Cannibalism continued in to the 1960’s on Malacula and a very few old people can still be seen who had their heads bound when they were babies. The centre of a person’s being was thought to be in their brain so by ‘extending’ the cranial cavity it was thought the person would achieve greater intelligence. The photograph was taken by an American couple, Martin and Osa Johnson, who did a major photographic survey of the Vanuatuan people exactly one hundred years ago. An exhibition of their work was in the art gallery next door.

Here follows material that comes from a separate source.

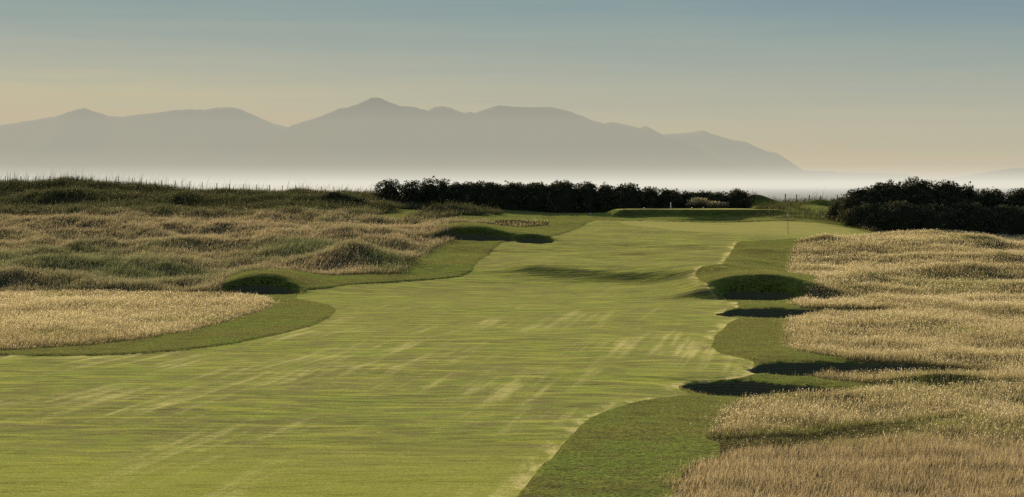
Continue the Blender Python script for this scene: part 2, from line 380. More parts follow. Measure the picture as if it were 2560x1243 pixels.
def m_roughground():
    m, nt = new_mat('long_grass_ground'); b = NB(nt)
    pos = b.n('ShaderNodeNewGeometry').outputs['Position']
    sand = b.n('ShaderNodeAttribute', attribute_name='sand').outputs['Fac']
    dark = b.n('ShaderNodeAttribute', attribute_name='dark').outputs['Fac']
    mid = b.noise(pos, .5, 4, .6); fine = b.noise(pos, 4.0, 4, .7)
    c = b.mix(b.ramp(mid, .35, .7), (.15, .125, .055), (.105, .105, .04))
    c = b.mix(b.ramp(fine, .45, .75, 0, .8), c, (.05, .05, .022))
    c = b.mix(dark, c, (.045, .05, .02))
    c = b.mix(sand, c, b.mix(b.ramp(fine, .3, .7), (.20, .145, .115), (.11, .075, .065)))
    turf_shader(b, c, pos, 7.0, .9, .3, .02, .6)
    return m

def m_bunker():
    m, nt = new_mat('sand_and_sod_wall'); b = NB(nt)
    geo = b.n('ShaderNodeNewGeometry'); pos = geo.outputs['Position']
    sp = b.n('ShaderNodeSeparateXYZ'); b.l(pos, sp.inputs[0]); sn = b.n('ShaderNodeSeparateXYZ'); b.l(geo.outputs['Normal'], sn.inputs[0])
    wob = b.noise(pos, 1.2, 3)
    lay = b.math('SINE', b.math('ADD', b.math('MULTIPLY', sp.outputs[2], 2 * math.pi / .11), b.math('MULTIPLY', wob, 5.0)))
    fine = b.noise(pos, 9, 3, .7)
    sod = b.mix(b.ramp(lay, -.6, .8), (.06, .054, .03), (.095, .08, .046))
    sod = b.mix(b.ramp(fine, .4, .65, 0, .7), sod, (.075, .085, .03))
    sandc = b.mix(b.ramp(b.noise(pos, 3, 4, .6), .3, .7), (.13, .105, .062), (.17, .135, .08))
    c = b.mix(b.ramp(sn.outputs[2], .9, .99), sod, sandc)
    d = b.n('ShaderNodeBsdfDiffuse'); b.l(c, d.inputs['Color'])
    bp = b.n('ShaderNodeBump'); bp.inputs['Strength'].default_value = .6; bp.inputs['Distance'].default_value = .03
    b.l(b.math('ADD', lay, fine), bp.inputs['Height']); b.l(bp.outputs[0], d.inputs['Normal'])
    out = b.n('ShaderNodeOutputMaterial'); b.l(d.outputs[0], out.inputs['Surface'])
    return m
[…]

In our travels we have noticed a few male villagers wearing pigs’ tusks as ornaments. They are high status and very expensive. In jewellers shops they cost tens of thousands of vatu as bangles and pendants. The front top incisors of the pig are removed when it is young so the bottom ones overgrow and form a circle which, if the pig is allowed to live long enough, will penetrate the lower jaw and continue to grow into another circle. The more circles the higher the value of the tusk and the status of the wearer. A very old pig might have three perforations of his lower jaw, ouch!

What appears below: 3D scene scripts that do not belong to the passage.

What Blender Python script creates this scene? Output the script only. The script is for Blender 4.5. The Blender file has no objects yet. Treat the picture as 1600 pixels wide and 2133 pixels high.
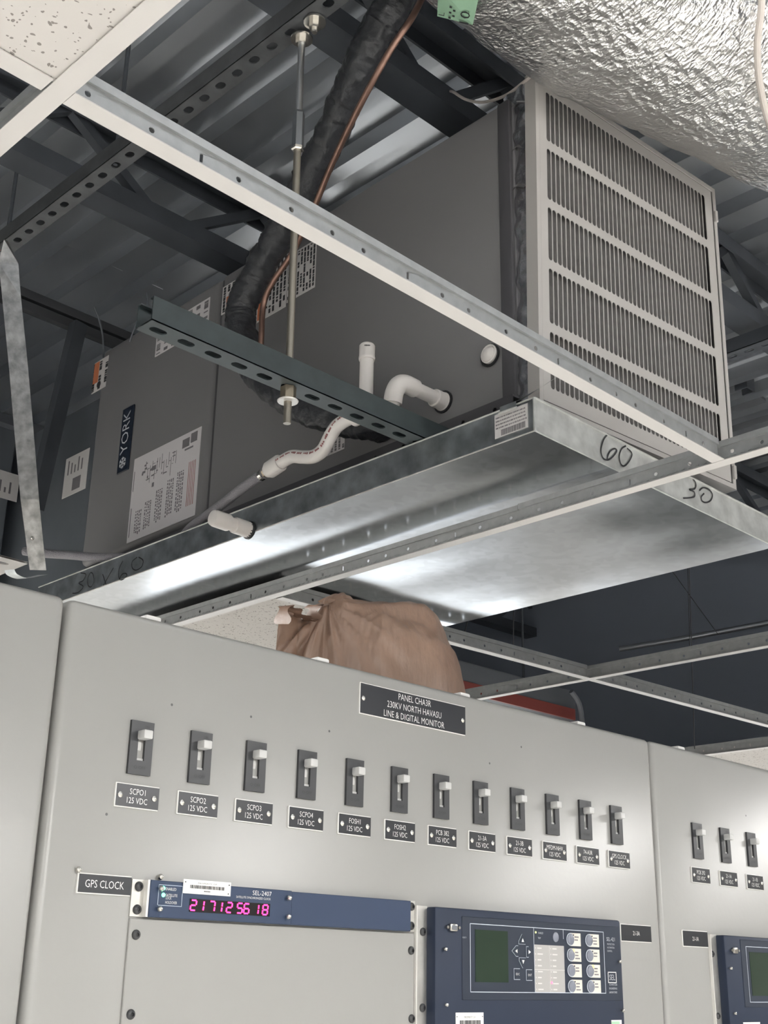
import bpy, bmesh, math, random
from math import pi, sin, cos, radians
from mathutils import Vector, Matrix, noise

random.seed(7)
S = bpy.context.scene
COL = S.collection
V = Vector

# ------------------------------------------------------------------ camera
CZ = 1.86                                   # camera height above the floor
FPX, CX, CY = 2578.3, 800.0, 1066.5         # focal length in pixels of the 1600x2133 frame
YAW, PITCH, ROLL = radians(44.499), radians(20.697), radians(1.036)
_f = V((sin(YAW) * cos(PITCH), cos(YAW) * cos(PITCH), sin(PITCH)))
_r0 = V((cos(YAW), -sin(YAW), 0)); _u0 = _r0.cross(_f)
_r = cos(ROLL) * _r0 + sin(ROLL) * _u0
_u = -sin(ROLL) * _r0 + cos(ROLL) * _u0
CAM = V((0, 0, CZ))
cd = bpy.data.cameras.new('camera'); cam = bpy.data.objects.new('camera', cd); COL.objects.link(cam)
cd.sensor_fit = 'HORIZONTAL'; cd.sensor_width = 36; cd.lens = FPX / 1600 * 36; cd.clip_start = .02; cd.clip_end = 100
m = Matrix((_r, _u, -_f)).transposed().to_4x4(); m.translation = CAM
cam.matrix_world = m
S.camera = cam

# ------------------------------------------------------------------ world, view, lights
S.view_settings.view_transform = 'Standard'; S.view_settings.look = 'None'
S.view_settings.exposure = 0.80; S.view_settings.gamma = 1.0; S.view_settings.use_curve_mapping = False
W = bpy.data.worlds.new('world'); S.world = W; W.use_nodes = True
bg = W.node_tree.nodes['Background']; bg.inputs[0].default_value = (.62, .74, 1., 1); bg.inputs[1].default_value = .022
LAMP = 13.0                                  # radiance of the fluorescent diffusers
# x, y of the ceiling lamps (0.6 x 1.2 m), all outside the frame
LAMPS = [(-1.25, -.75), (.35, -1.1), (2.35, -1.05), (-1.25, -3.0), (.9, -3.0), (3.4, -3.0), (4.35, -.1), (.50, 2.75), (-.6, 2.75), (8.2, 6.2), (5.2, 6.2), (1.8, 6.2)]  # the two rear-aisle lamps are added to brighten the tile beside the bag

# ------------------------------------------------------------------ measuring helpers
def ray(x, y): return (x - CX) * _r - (y - CY) * _u + FPX * _f
def onY(x, y, Y): d = ray(x, y); return CAM + d * (Y / d.y)
def onX(x, y, X): d = ray(x, y); return CAM + d * (X / d.x)
def onZ(x, y, Z): d = ray(x, y); return CAM + d * (Z / d.z)   # Z above the camera

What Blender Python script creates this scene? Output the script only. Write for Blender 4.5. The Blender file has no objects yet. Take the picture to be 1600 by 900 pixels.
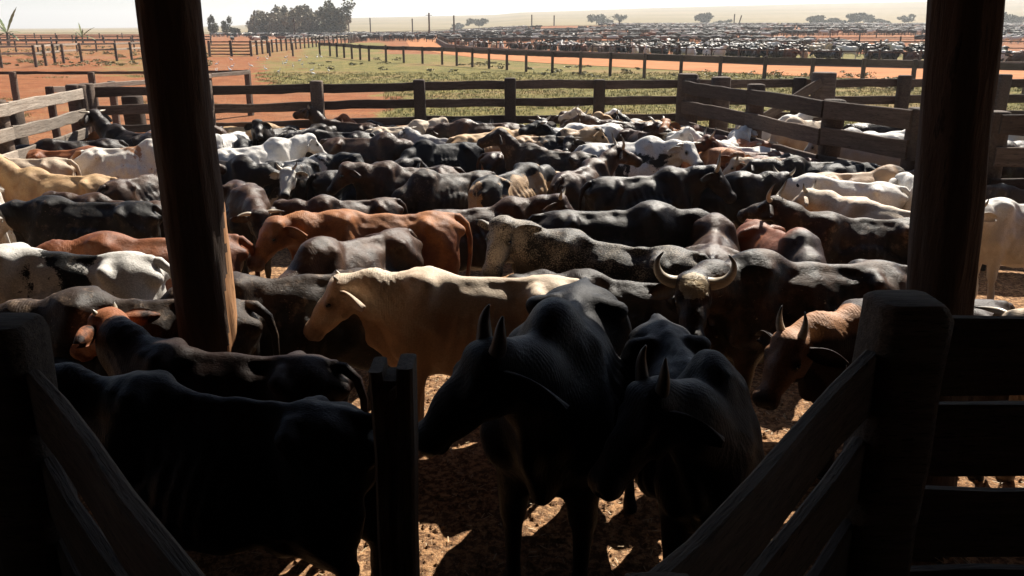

The Vanuatuans traditionally believe in reincarnation so the grotesque effigy of the dead person you see might well have their actual skull moulded in to the head, imagine coming across that in a forest ramble after dark!

The tomb of Roi Mata and the photo of his excavated skeleton along with that of the wife he really loved is the story of a man who landed in south Efate, at a place called Maniora with the intention of conquering the island but turned out to be a peacemaker. But I will tell you more about that particular legend later.

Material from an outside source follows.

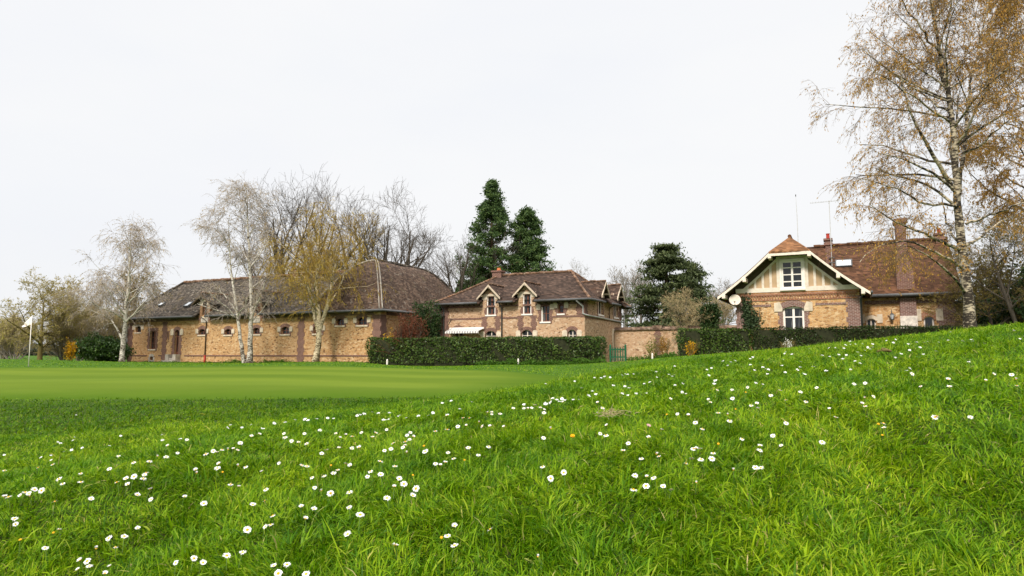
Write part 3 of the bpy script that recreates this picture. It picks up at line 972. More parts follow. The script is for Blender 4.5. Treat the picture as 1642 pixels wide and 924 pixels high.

I was leaning over a glass table containing shells upstairs in the museum photographing some A4 pages of information about the 1990’s revival of sailing in the islands when a soft male voice said “I am about to start a little cultural show in a moment if you would like to join us.” Well that’s like offering a dog a bone to me so I scuttled after him back doen the stairs making a note of where to resume my ‘photocopying’.

Rob was already seated, he had been there a while waiting for me to finish exploring, and a few more visitors sat on the two facing rows of forms.

On the floor was a large shallow wooden tray covered in a thin layer of sand. Sand drawings I thought, great, a treat indeed. A young lady came out of the office, knelt on the floor and gave the tray a sharp shake so the sand settled in a fine layer ready for her index finger to ‘draw’ a continuous line starting with the straight lines of a grid like graph paper to assist accuracy. Her finger then rasped a lot of sensuous curves without leaving the board until the picture was finished. I could see, amidst the numerous lines, the shape of a heart in the centre, can you see it? She finished by drawing an ‘I’ on the left side and a ‘U’ on the right side. I love You.

Then Edgar gave the tray a quick flick and drew firstly a turtle and then a typical French blackbirding ship that brought terror to coastal communities and drove some of them into the hills to live in hiding.

He told us the story of Roi Mata and then played the percussion instrument you see in the picture while singing the Vanuatu National Anthem followed by the British National Anthem. I asked him about present marriage rules and he confirmed that couples now marry from choice but divorce is strongly frowned upon, “All the entities that support the couple in their union in the first place would be likely to follow the separated couple with bad luck for the rest of their days.” He also said the male Rom Dance I mentioned before is still held in secret in some villages but also performed for visiting tourists. I valued his show as it came from his heart and it was so nice to meet someone who knows how important it is to pass down the colourful history of these islands.

You see the photo of the little dugout with the palm frond sail, well if you remember I mentioned how the islanders from Lamen Island on Epi, our last port of call before Vila, used to sail back to their island home in the evening using a diffused trade breeze to get them home. I have a better photo of this later but the people could easily go back to using sail and oars to get around if the price of petrol rises too much. Nice they have the traditional option.

The masks you see are worn during the young boys’ Circumcision Dances as part of their Rite of Passage to manhood.

We wandered through the vast Chinese built Conference Centre, or should I say Controversy Centre where a Unesco Meeting was being held and chatted with some of the local ladies who had their craft stalls in there. They weren’t getting much custom in this imposing and formal building and 50% of their goods for sale looked like Chinese made tat. Since then a lady approached us on the promenade with little handouts directing us to this market to try and drum up some business. There is also a new handicraft market on the prom amidst bars and restaurants and with the shops nearby, a much more likely target for the purchasing of souvenirs.

The first photo was taken by Steph at the handover of our three boxes of uniforms.